Really this is a problem because we're using Java and the XML-RPC implementation uses both the method name and its signature to find the method to call. XML-RPC was originally designed to be used with scripting languages and it usually only uses the method name to locate the code to call. This allows the parameter list to be fuzzy. In the Apache XML-RPC impl you can achieve this by implementing XmlRpcHandler, however you're still relying on parameter order to resolve things.
You of course have to add server code to add new functionality, however if you look at the implementation what you're adding is a class not a method to a class. You can add classes at any time very easily. Also to add a parameter to a message you simply change the internals of the class not the public signature. This makes the API much more malleable without automatically breaking clients.

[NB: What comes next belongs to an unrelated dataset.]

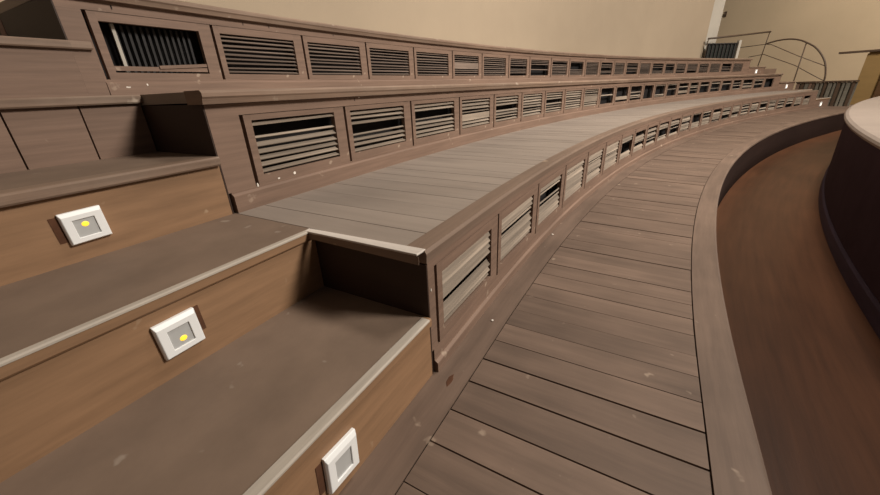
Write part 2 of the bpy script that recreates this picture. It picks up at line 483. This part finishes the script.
def vent(k, row, x, H, s0, s1, n, tilt0, rowname, note=None, missing=(), boards=(), gone=False, gaps=()):
    """one louvred panel: frame, slats and what shows inside; local axes: X along, Y inwards, Z up"""
    a, b = s0 + 0.014, s1 - 0.002
    pa, pb = P(a, x, 0), P(b, x, 0)
    mid = (pa + pb) / 2
    dx = (pb - pa)
    Wd = dx.length
    ang = math.atan2(dx.y, dx.x)
    zb = H['fb'] * S
    r = empty('vent_panel', (mid.x, mid.y, zb), ang)
    lab = '%s louvred vent panel from the near stair in the %s tier' % (ORD[k], rowname)
    if note: lab = 'first vent panel of the top tier, slats gone, black inside with upright fins'
    tag(r, lab, 'vent', 'vent panels of the %s tier' % rowname)
    # local: +X along s, local +Y points left of X = away from the stage (inwards)
    zt = H['ft'] * S - zb - 0.002; ot = H['ot'] * S - zb; ob = H['ob'] * S - zb
    h = Wd / 2
    ls = 0.036 * S
    rs = 0.078 * S
    d = 0.022
    f = MB()
    f.box((-h, 0.0, 0.0015), (-h + ls, d, zt)); f.box((h - rs, 0, 0.0015), (h, d, zt))
    f.box((-h + ls, 0, 0.0015), (h - rs, d, ob)); f.box((-h + ls, 0, ot), (h - rs, d, zt))
    f.build('frame', M_PAINT, r, 0.0012, merge=False)
    iw0, iw1 = -h + ls, h - rs
    if gone:
        g = MB()
        for q in range(13):
            u = iw0 + 0.062 + q * (iw1 - iw0 - 0.07) / 13
            g.box((u, 0.050, ob), (u + 0.010, 0.062, ot))
        g.build('inner_fins', M_FIN, r, merge=False)
        g = MB(); u = iw0 + 0.050
        g.box((u, 0.036, ob), (u + 0.012, 0.046, ot))
        g.build('pale_strip', M_WHITE, r)
        g = MB()
        g.box((iw0 - 0.004, 0.004, ob + 0.007), (iw1 - 0.004, 0.012, ob + 0.024))
        g.box((0, 0, 0), ((iw1 - iw0) * 0.55, 0.006, 0.013), Matrix.Translation((iw0 + (iw1 - iw0) * 0.44, -0.001, ob + 0.016)) @ Matrix.Rotation(math.radians(-3.5), 4, 'Y'))
        g.build('loose_slat', M_PAINT, r, merge=False)
        return r
    pitch = (ot - ob) / n
    g = MB()
    for q in range(n):
        if q in missing: continue
        tl = math.radians(tilt0 + rnd.uniform(-1, 1) * (4, 10, 7)[row - 1])
        wdt = (0.0325, 0.0262, 0.0205)[row - 1] * S * ((0.5 if row > 1 else 0.3) if q in gaps else 1.0)
        z = ob + pitch * (q + 0.5) + rnd.uniform(-0.08, 0.08) * pitch
        if q in boards: continue
        hw = wdt / 2
        m = Matrix.Translation((0, 0.011, z)) @ Matrix.Rotation(rnd.uniform(-0.006, 0.006), 4, 'Y') @ Matrix.Rotation(tl, 4, 'X')
        g.box((iw0, -hw, -0.0017), (iw1, hw, 0.0017), m)
    if boards:
        q0, q1 = min(boards), max(boards) + 1
        g.box((iw0, 0.004, ob + pitch * q0 + 0.002), (iw1, 0.010, ob + pitch * q1 - 0.002))
    if g.f: g.build('slats', M_SLAT if row < 3 else M_SLAT3, r, merge=False)
    return r


notes2 = {}
for row, x, H, SE, n, rowname in ((1, X1, H1, SE1, 8, 'lowest'), (2, X2, H2, SE2, 8, 'middle'), (3, X3, H3, SE3, 9, 'top')):
    for k in range(len(SE) - 1):
        miss = set(); boards = (); gone = False; note = None; gaps = ()
        if row == 1:
            tilt = 58
            gaps = {0: (3, 0), 1: (5, 4, 0), 2: (4, 3, 6), 3: (6,), 4: (2, 5), 5: (4,)}.get(k, tuple(rnd.sample(range(8), 2)))
            if k == 0: miss = {3}
            if k == 2: miss = {5}
            if k > 5: miss = set(rnd.sample(range(8), rnd.choice((1, 2, 3, 4))))
        elif row == 2:
            tilt = 33
            gaps = {0: (6, 5), 1: (3,), 2: (4,)}.get(k, tuple(rnd.sample(range(8), 1)))
            if k == 0: miss = {6}
            if k == 1: miss = {4}
            if k == 2: miss = {5}
            if k in (3,): boards = (2, 3)
            if k in (4, 6): miss = {4}
            if k == 8: boards = (2, 3, 4)
            if k >= 9:
                miss = set(rnd.sample(range(8), rnd.choice((5, 6, 7, 8))))
                if k in (10, 15, 21): boards = (1, 2)
        else:
            tilt = 26
            if k == 0: gone = True; note = 'open'
            if k == 5: boards = (3, 4, 5)
            if k > 6 and k != 9: miss = set(rnd.sample(range(9), rnd.choice((0, 2, 4, 5))))
            if k == 9: miss = {7}
        vent(k, row, x, H, SE[k], SE[k + 1], n, tilt, rowname, note, miss, boards, gone, gaps)

# ------------------------------------------------------------------ the stairs


def stair(label, a, b, near):
    t = empty('aisle_stair', P((a + b) / 2, X1, Z0)); L = Matrix.Translation(P((a + b) / 2, X1, Z0))
    tag(t, label, 'stair')
    steps = [(X1, XA, Z0, ZB), (XA, X2, ZB, ZA), (X2, XD, ZA, ZC), (XD, X3, ZC, ZD), (X3 + (0.014 if near else 0), XW + 0.002, ZD, ZE)]
    for i, (x0, x1_, zlo, zhi) in enumerate(steps):
        if near: b = (-0.392, -0.392, -0.404, -0.404, -0.427)[i]
        # riser board
        th = 0.036
        mb = MB(); mb.sweep([(x0 - 0.03, zlo - 0.02), (x0, zlo - 0.02), (x0, zhi - th), (x0 - 0.03, zhi - th)], a, b, 0.4)
        if i == 3:
            mb = MB()
            e = [a, a + 0.27, a + 0.53, a + 0.80, a + 1.08, b] if not near else [b, b - 0.226, b - 0.452, b - 0.69, b - 0.92, b - 1.15, a]
            e = sorted(e)
            for q in range(len(e) - 1):
                mb.sweep([(x0 - 0.03, zlo - 0.02), (x0, zlo - 0.02), (x0, zhi - th), (x0 - 0.03, zhi - th)], e[q] + 0.003, e[q + 1] - 0.003, 0.4)
        mb.build('riser', M_RISER if i < 3 and near else M_PAINT, t, local=L)
        # nosing board and tread
        pr = 0.010 if i < 2 else 0.022
        nb = 0.02 if i < 2 else 0.06
        mb = MB(); mb.sweep([(x0 - nb, zhi - th), (x0 + pr - 0.004, zhi - th), (x0 + pr, zhi - th + 0.006), (x0 + pr, zhi - 0.006), (x0 + pr - 0.006, zhi), (x0 - nb, zhi)], a, b, 0.4)
        mb.build('nosing', M_RISER if i < 2 else M_COPE, t, local=L)
        mb = MB(); mb.sweep([(x1_ - 0.03, zhi - 0.04), (x0 - nb, zhi - 0.04), (x0 - nb, zhi), (x1_ - 0.03, zhi)], a, b, 0.4)
        mb.build('tread', M_TREAD, t, local=L)
        if i < 2:
            wd = 0.028 if i == 0 else 0.018
            sa, sb = (a, b - 0.015) if near else (a + 0.01, b)
            mb = MB(); mb.sweep([(x0 - wd + 0.008, zhi - 0.004), (x0 + pr + 0.002, zhi - 0.004), (x0 + pr + 0.002, zhi + 0.001), (x0 + pr - 0.003, zhi + 0.004), (x0 - wd + 0.008, zhi + 0.004)], sa, sb, 0.2)
            mb.build('nosing_strip', M_STRIP, t, local=L)
    if near:
        xq = X3 + 0.014
        mb = MB(); mb.sweep([(X3 + 0.0165 - 0.015, ZD + 0.002), (xq, ZD + 0.002), (xq, ZE - 0.036), (X3 + 0.0015, ZE - 0.036)], -0.4268, -0.338, 0.1); mb.build('riser', M_PAINT, t, local=L)
        mb = MB(); mb.sweep([(X3 + 0.0015, ZE - 0.036), (xq + 0.018, ZE - 0.036), (xq + 0.022, ZE - 0.030), (xq + 0.022, ZE - 0.006), (xq + 0.016, ZE), (X3 + 0.0015, ZE)], -0.4268, -0.345, 0.1); mb.build('nosing', M_COPE, t, local=L)
    # solid core below
    if not near:
        mb = MB(); mb.sweep([(XW, -1.3), (X1 - 0.03, -1.3), (X1 - 0.03, ZB - 0.04), (XA - 0.03, ZB - 0.04), (XA - 0.03, ZA - 0.04), (X2 - 0.03, ZA - 0.04), (X2 - 0.03, ZC - 0.04), (XD - 0.03, ZC - 0.04), (XD - 0.03, ZD - 0.04), (X3 - 0.03, ZD - 0.04), (X3 - 0.03, ZE - 0.04), (XW, ZE - 0.04)], b - 0.03, b)
        mb.build('side_board', M_PAINT, t, local=L)
    return t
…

Yes there will be cases where you want to add a parameter and make it required, but that is a simple check that should generate an informative error message from the class.
Also I really want to replace XMLObjects with user definable API messages.
It's a massively simpler model then the heavy introspection based model of XMLObjects and will be much easier to call over the wire.
Equally the client needs to know the available methods and still needs to prepare parameters and send them, using some means for each function/operation/method it needs.
Changing the server API will always require changes to the client code to take advantage of the new functionality. What we want to avoid is unnecessarily breaking clients because we added some functionality that they don't care about.
Now in a pure RPC approach, client and server would do their stuff (implementing functions (server) and calling functions (client) using constructus familiar to that language itself (Java, C, perl, whatever) and the RPC tool should take care of seeing everything gets sent accross the network as it should. Also we agreed that XML-RPC does this well, even intl chars, in the special case of Java clients and servers (which is what we do in the internal API).
You're still using it for this purpose. Unfortunately pure RPC based APIs are brittle and this was a massive problem with the CORBA API. I'm really hoping we can not repeat that sin. The message passing is still XML-RPC, it still uses the serialization of the library and the server implementation is still fairly simple.
If you make big hashtables and write only one Java method on the server that checks the hashtable and looks up a method, casts the hashtable's contents and sends them to the appropriate method, aren't you actually duplicating the server-side skeleton functionality? something that the RPC toolkit already could do (and does) really well? I don't see the gain,
because you still need to write all server functionality, and you need to support an additional server marshalling/unmarshalling/dispatching function...
All you do is extract the method name, find the class that handles the message and hand the whole Hashtable to that class. It's extremely simple.
It's entirely up to the loaded class to interpret the rest of the message contents but the XML-RPC library still handles marshaling.
Also if my reasoing in the first points convinces anyone, I'd like to write a XML:DB connector that behaves as a client to the original well-defined RPC JAVA API I had made, to complete the cycle and get something fully operational.
Sorry for trying to change this up and introducing more complexity. Don't worry though, I'll provide a full implementation of the message oriented API shortly including XML:DB support. After working with it a bit, I'm firmly convinced that it is a better way. Most of the server pieces are already done, but I want to build some good unit tests and then I'll convert the XML:DB API.